Logan’s perspective comes at a time when the U.S. economy faces mixed signals. While inflation has eased from its 2022 peak, price pressures remain sticky in several sectors, including housing and services. Meanwhile, job creation has slowed, but unemployment remains relatively low, suggesting the labor market is cooling gradually rather than collapsing.

Economists say the Fed now faces one of its toughest balancing acts in years cutting rates enough to prevent a deeper slowdown without reigniting inflationary pressures. Logan’s cautious stance underscores the central bank’s preference to move deliberately until there’s clearer evidence that inflation is on a sustainable path back to target.

Her comments also echo the broader sentiment among policymakers who want to avoid the mistakes of the past, when premature easing allowed inflation to reaccelerate. Many officials argue that patience is key particularly as global uncertainties, from geopolitical tensions to uneven growth in major economies, continue to cloud the outlook.

Despite recent progress, Logan made it clear that the road to 2% inflation remains long. “We’ve seen some encouraging signs, but we still have more work to do,” she said. “The goal is to restore price stability while keeping the economy on solid footing.”
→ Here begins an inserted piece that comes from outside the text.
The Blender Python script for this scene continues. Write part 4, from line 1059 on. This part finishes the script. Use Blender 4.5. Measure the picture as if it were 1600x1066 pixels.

Her remarks reinforced the idea that the Fed is unlikely to rush into further rate cuts in the near term. Investors, who have been betting on a more aggressive easing cycle, may need to temper expectations as policymakers signal a preference for stability over speed.

In the meantime, the Fed’s cautious tone has helped keep financial markets relatively steady. Treasury yields have held within a narrow range, and the dollar has shown little volatility as traders adjust to a slower pace of policy easing.

For Logan and her colleagues, the challenge ahead lies in balancing two competing realities: inflation that’s proving stubborn and an economy that’s showing early signs of fatigue. The coming months will test how effectively the Fed can walk that line and whether its measured approach will be enough to keep both inflation and growth on track.